At year's end, the headline in Toronto's Quebecor-owned Sun read "Feds won't fund Quebec City's new arena." However, with Quebecor one of the arena's most prominent backers, the subject featured prominently in the Prime Minister's French-language year-end interview on the Quebecor-owned TVA network. And anyone who watched that interview would have come away with the impression that Mr. Harper was not closing any doors on the hockey, er multi-purpose arena being championed by Quebec City Mayor Regis Labeaume-an arena that is of intense interest to Quebecor President Pierre-Karl Peladeau.

A new SOM poll conducted in the Quebec region-where the lion's share of Conservative seats are located-explains how a small-town mayor has managed to put this issue on the national, er federal agenda. Here are the key findings of the poll, published in Saturday's edition of Le Soleil (my translation):

54 per cent of respondents chose Mayor Labeaume as "person of the year" [more than three times his nearest rival] The gap is even greater on the question of political person of the year…63 per cent named Labeaume [four times more than his nearest rival]

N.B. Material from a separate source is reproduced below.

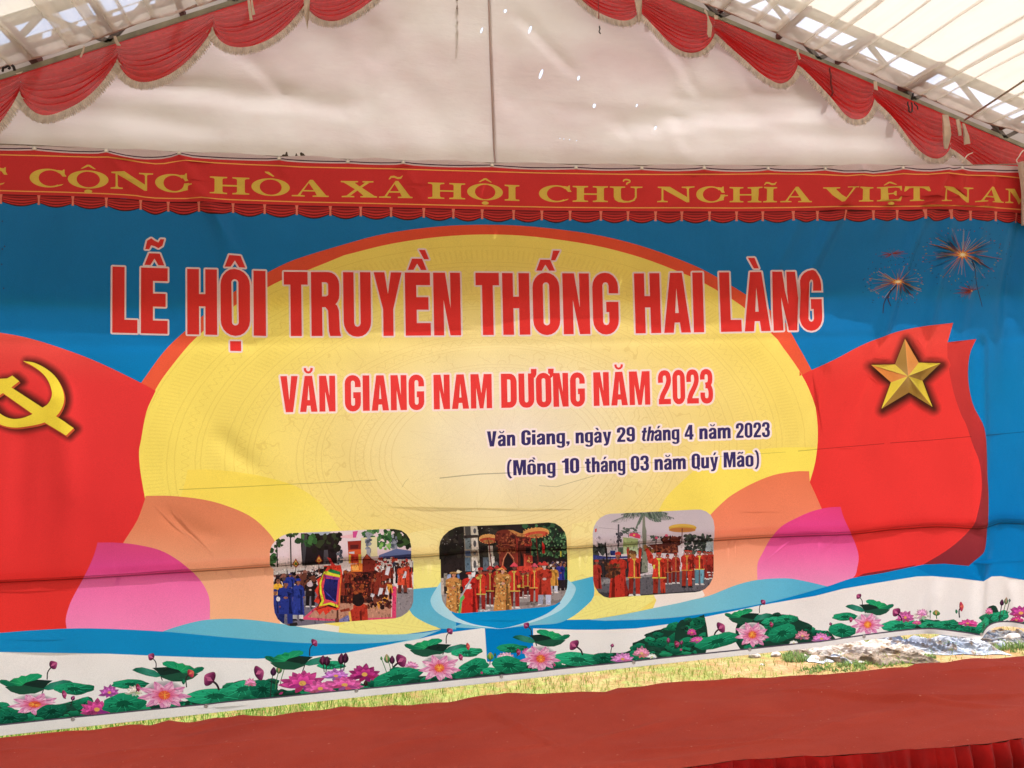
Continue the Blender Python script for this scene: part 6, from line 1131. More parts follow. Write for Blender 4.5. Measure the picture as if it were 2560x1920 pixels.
# ------------------------------------------------------------------ roof cover and pleated ceiling liner
M_roof, n = new_mat('roof_pvc_white'); co = coords(n)
c_ = mixc(n, ramp(n, noise(n, co, .8, 5), .4, .7), tuple(lin((231, 229, 224))), tuple(lin((220, 217, 211)))); finish(n, c_, transl=.27, rough=.6, bump=noise(n, co, 1.5, 3), bstr=.4, bdist=.05)
M_sheer, n = new_mat('liner_sheer_cloth'); co = coords(n)
sm = N(n, 'ShaderNodeMapping'); sm.inputs['Scale'].default_value = (9, .12, 9); n.links.new(co, sm.inputs[0])
c_ = mixc(n, ramp(n, noise(n, sm.outputs[0], 2.0, 3), .4, .7), tuple(lin((247, 240, 228))), tuple(lin((238, 231, 220)))); finish(n, c_, transl=.62, transp=.46, rough=.8, spec=.1)
M_flap = simple('gable_flap_grey', (176, 160, 154), .12, 3, transl=.16)
rc = empty('roof_canopy', (APX, -4, APZ+.5), label='white translucent roof cover over both slopes of the tent', category='roof')
for side in (-1, 1):
    xe = XL-.25 if side < 0 else XR+.25
    def rf(u, v):
        x = APX+(xe-APX)*u; y = .40-9.2*v
        return (x, y, rail(x)+.44-.02*math.sin(u*math.pi*9)**2-.012*math.sin(v*math.pi*14)**2)
    MB().grid(rf, 40, 40).build('roof_slope', M_roof, rc)
    # gable flap hanging outside the truss with gaps where the sky shows
    m = MB(); x = APX+side*.02; rnd = random.Random(5+side)
    xs2 = [APX+(xe-APX)*i/150 for i in range(151)]
    lowz = [.24+.003*math.sin(i*1.3)-(.04 if rnd.random() < .42 else 0) for i in range(150)]
    for i in range(150):
        a, b = xs2[i], xs2[i+1]; k = len(m.v)
        if side < 0 and rnd.random() < .16: lowz[i] = .252
        m.v += [(a, .315, rail(a)+lowz[i]), (b, .315, rail(b)+lowz[i]), (b, .32, rail(b)+.262), (a, .32, rail(a)+.262)]; m.f.append((k, k+1, k+2, k+3))
    m.build('gable_flap', M_flap, rc, False)
# liner: hem polyline traced where it hangs, then runs along the tent toward the viewer
def plane_hit(x, y, side, off):
    d = ray(x, y); s_ = -SR if side > 0 else SL   # z = APZ + s_*(x-APX) + off
    t = (APZ+s_*(CAM[0]-APX)+off-CAM[2])/(d[2]-s_*d[0]); return CAM+d*t
hemR = [(1560, -62)]+Z(5, 170, 10, 660, 170, 1000, 310, 1480, 520)+[(2060, 146), (2130, 172), (2212, 204), (2266, 224), (2385, 280), (2402, 298), (2412, 303), (2480, 311), (2528, 320), (2570, 336), (2660, 372)]
hemL = [(760, -60), (620, -18), (500, 14)]+Z(8, 2212, 190, 1850, 260, 1450, 460, 1280, 540, 960, 600, 480, 730, 0, 870)+[(-80, 200), (-200, 240)]
for side, hemp, lab in ((1, hemR, 'right'), (-1, hemL, 'left')):
    H3 = np.array([plane_hit(x, y, side, .03) for x, y in hemp]); o_ = np.argsort(H3[:, 0]); hx, hy = H3[o_, 0], np.clip(H3[o_, 1], -.6, .15)
    xe = XL if side < 0 else XR; L_ = abs(xe-APX); s0 = 0.0; prof = []   # (distance from ridge, lift)
    rnd = random.Random(31+side); s_ = .02
    while s_ < L_:
        w_ = rnd.choice((.10, .14, .2, .24, .3, .12)); ov = rnd.uniform(.012, .03)*(1 if rnd.random() < .8 else 2.6)
        for k in range(5): prof.append((s_+w_*k/5, -.012*math.sin(math.pi*k/5)))
        s_ += w_; prof += [(s_, 0), (s_-ov, .006), (s_, .012)]      # flat tuck: three layers deep
    xsr = [APX+side*d for d, _ in prof]; lz = [l for _, l in prof]; ny = 26
    m = MB()
    for j in range(ny+1):
        t = j/ny
        for i, x in enumerate(xsr):
            y0 = float(np.interp(x, hx, hy)); y = y0+(-8.8-y0)*t**1.6
            sg = .05*math.sin(math.pi*min(1, (y0-y)/4.5))
            m.v.append((x+side*.01*math.sin(y*2+i), y, rail(x)+.03+lz[i]-sg*.4+.004*math.sin(y*5+i*.7)))
    k = len(xsr)
    for j in range(ny):
        for i in range(k-1): a = j*k+i; m.f.append((a, a+1, a+k+1, a+k))
    ln = m.build('ceiling_liner', M_sheer); tag(ln, 'sheer white pleated ceiling cloth on the %s side' % lab, 'ceiling cloth', 'ceiling cloths')
    he = [(x, float(np.interp(x, hx, hy)), rail(x)+.03) for x in np.linspace(min(xsr), max(xsr), 160)]
    MB().tube(he, .0075, 6).build('hem', simple('liner_hem', (196, 168, 166), .1, transl=.2), ln)
# ridge pole under the liner on the right: tension cable
MB_ = MB(); a = atY(2412, 300, .15); MB_.tube([tuple(a), tuple(plane_hit(2640, 148, 1, -.02))], .008, 6); tag(MB_.build('tension_cable', simple('bright_cable', (190, 178, 164), .12, metal=.2)), 'taut steel cable from the right rafter running up along the pleated ceiling', 'cable')
# ------------------------------------------------------------------ red swags with cream fringe
M_swag, n = new_mat('swag_red_voile'); co = coords(n)
c_ = mixc(n, ramp(n, noise(n, co, 40, 3), .3, .7), tuple(lin((226, 26, 34))), tuple(lin((206, 20, 28)))); finish(n, c_, transl=.5, transp=.13, rough=.55, spec=.2, sheen=.2)
M_fr = simple('fringe_cream', (230, 218, 210), .10, 30, transl=.4, rough=.85)
def gath(tx, ty, bx, by): return np.array(atY(tx, ty, YS)), np.array(atY(bx, by, YS))
GL = [gath(-200, 262, -200, 312), gath(50.5, 184.5, 51, 231), gath(292, 108, 295.5, 149), gath(533, 29, 533, 71), gath(765, -46, 763, 8), gath(990, -118, 985, -66)]
GR_ = [gath(1405, -112, 1405, -60), gath(1592, -34, 1594, 33), gath(1785.5, 45, 1786, 84), gath(1990, 128, 1992, 166), gath(2184, 210, 2183, 251), gath(2366, 288, 2374, 372), gath(2560, 372, 2565, 462)]
LOWL = [(-60, 352), (163, 288.5), (396.6, 203), (630, 125), (868, 52)]
LOWR = [(1511, 52), (1713, 134), (1920, 209), (2120, 297), (2306.5, 389), (2500, 476)]
def swag(A, Bp, low, seed, label):
    (at, ab), (bt, bb) = A, Bp; lw = np.array(atY(low[0], low[1], YS)); rnd = random.Random(seed)
    rt = empty('swag', tuple((at+bt)/2), label=label, category='swag', group='red swags along the rafters')
    ub = (lw[0]-ab[0])/(bb[0]-ab[0]); chord = ab[2]+(bb[2]-ab[2])*ub; sagb = chord-lw[2]
    def shp(u):   # skewed catenary with its deepest point at ub
        p = math.log(.5)/math.log(max(.2, min(.8, ub))); t = u**p; return (4*t*(1-t))**.86
    NF = rnd.choice((8, 9, 10, 11)); ph = rnd.uniform(0, 1); tw = rnd.uniform(1.4, 3.2)
    def ss(v, a, b): t = max(0, min(1, (v-a)/(b-a))); return t*t*(3-2*t)
    def pos(u, v):
        pin = 1-abs(2*u-1)**2.2      # 0 at the gathers, 1 in the middle
        w_ = v+(.62/(2*math.pi*NF))*math.sin(2*math.pi*NF*v+ph*6+tw*math.sin(u*3+seed)+.8*math.sin(v*17+u*4+seed*2))*2.05*ss(v, .12+.10*pin, .5+.1*pin)*(1+.25*math.sin(v*9+seed))
        a = at*(1-w_)+ab*w_; b = bt*(1-w_)+bb*w_; p = a*(1-u)+b*u
        sg = sagb*(w_**1.22)*shp(u)
        yy = -.015*math.cos(2*math.pi*NF*v+ph*6+tw*math.sin(u*3+seed)+.8*math.sin(v*17+u*4+seed*2))*(.35+.65*pin)*ss(v, .05, .5)-.03*pin*v-.012*(1-pin)*math.sin(v*9)
        return (p[0], YS+yy, p[2]-sg)
    MB().grid(pos, 44, 120).build('drape', M_swag, rt)
    # fringe: gathered ruffle below the drape's lower edge
    m = MB(); nu = 190
    for j, h in enumerate((0.0, .012, .044)):
        for i in range(nu+1):
            u = i/nu; p = np.array(pos(u, 1.0)); q = np.array(pos(min(1, u+.01), 1.0))-np.array(pos(max(0, u-.01), 1.0)); t = np.array((q[0], q[2])); t /= max(np.hypot(*t), 1e-6)
            nn = np.array((t[1], -t[0])); nn = nn if nn[1] < 0 else -nn; nn = nn*.6+np.array((0, -1))*.4; nn /= np.hypot(*nn)
            zig = .009*(h/.042+.2)*math.sin(i*1.9)*(1+.3*math.sin(i*.37+seed)); hh = h*(1+.16*math.sin(i*1.9+1)*(j == 2)+.05*math.sin(i*.7))
            m.v.append((p[0]+nn[0]*hh, p[1]-.006+zig, p[2]+nn[1]*hh+.004))
    for j in range(2):
        for i in range(nu): a = j*(nu+1)+i; m.f.append((a, a+1, a+nu+2, a+nu+1))
    m.build('fringe', M_fr, rt)
LW = ['cut by the left frame edge, lowest on the left slope', 'second lowest on the left slope, whole and nearest the frame edge', 'third lowest on the left slope, limp white tie at its left', 'fourth up the left slope with two white strings hanging over it', 'highest on the left slope, cut by the top of the frame']
for i in range(5): swag(GL[i], GL[i+1], LOWL[i], i+1, 'red voile swag '+LW[i])
RW = ['highest on the right slope with a dark string below it', 'second down the right slope, white ribbon over its lower gather', 'third down the right slope with all its fringe showing', 'fourth down the right slope, dark red cord hanging over it', 'fifth down the right slope, longest white tie at its end', 'lowest on the right slope, partly hidden behind the banner']
for i in range(6): swag(GR_[i], GR_[i+1], LOWR[i], i+11, 'red voile swag '+RW[i])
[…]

Speaking of politics, 63 per cent of respondents said they would vote for Labeaume if he decides to run provincially. Half of his supporters hope he would do so as leader of a new party, rather than as a candidate for the Liberals (15 per cent), the PQ (also 15 per cent) or the ADQ (10 per cent)

The bottom line?

Given the state of public opinion elsewhere in Quebec and in the rest of Canada, it won't be easy to find a politically-acceptable way to fund Mayor Lebeaume's arena. But Mr. Harper hasn't seen polling numbers like these since back in the days when Danny Millions was hammering away at him in Newfoundland and Labrador. And we - and Mr. Harper - all remember how that turned out for the Conservatives in the 2008 federal election.